Minimization for conditional simulation: Relationship to optimal transport

Abstract

In this paper, we consider the problem of generating independent samples from a conditional distribution when independent samples from the prior distribution are available. Although there are exact methods for sampling from the posterior (e.g. Markov chain Monte Carlo or acceptance/rejection), these methods tend to be computationally demanding when evaluation of the likelihood function is expensive, as it is for most geoscience applications. As an alternative, in this paper we discuss deterministic mappings of variables distributed according to the prior to variables distributed according to the posterior. Although any deterministic mappings might be equally useful, we will focus our discussion on a class of algorithms that obtain implicit mappings by minimization of a cost function that includes measures of data mismatch and model variable mismatch.
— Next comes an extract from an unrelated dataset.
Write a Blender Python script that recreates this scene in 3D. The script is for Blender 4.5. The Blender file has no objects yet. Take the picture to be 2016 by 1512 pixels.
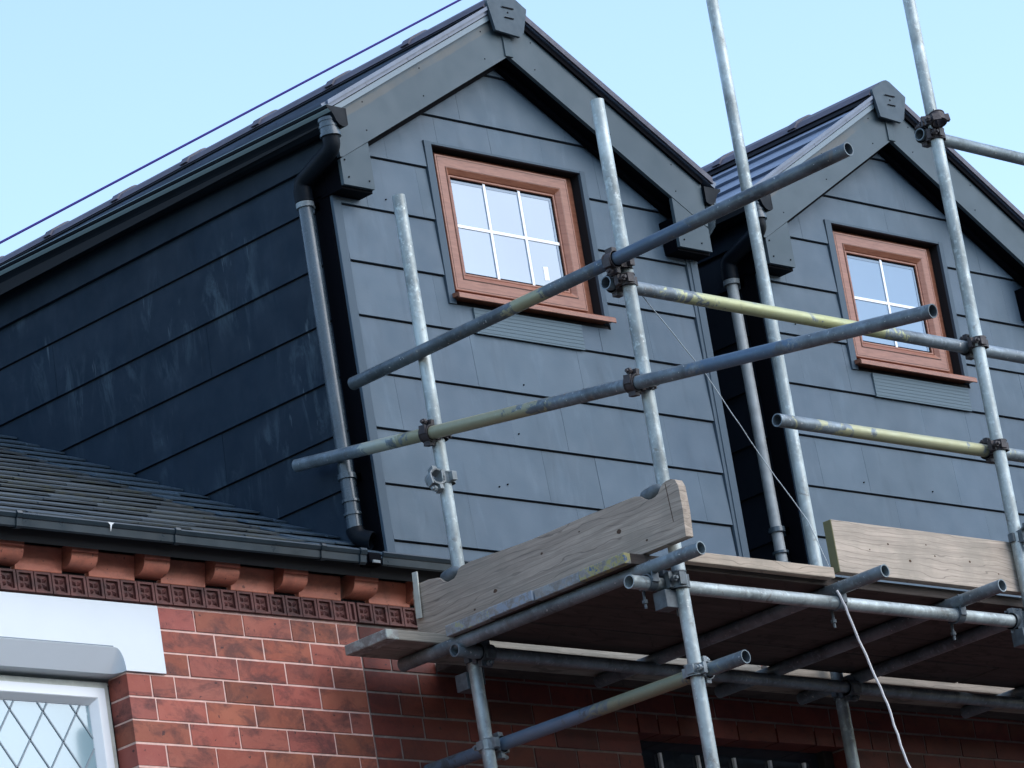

Algorithms of this type include quasi-linear estimation, randomized maximum likelihood, perturbed observation ensemble Kalman filter, and ensemble of perturbed analyses (4D-Var).When the prior pdf is Gaussian and the observation operators are linear, we show that these minimization-based simulation methods solve an optimal transport problem with a nonstandard cost function. When the observation operators are nonlinear, however, the mapping of variables from the prior to the posterior obtained from those methods is only approximate. Errors arise from neglect of the Jacobian determinant of the transformation and from the possibility of discontinuous mappings.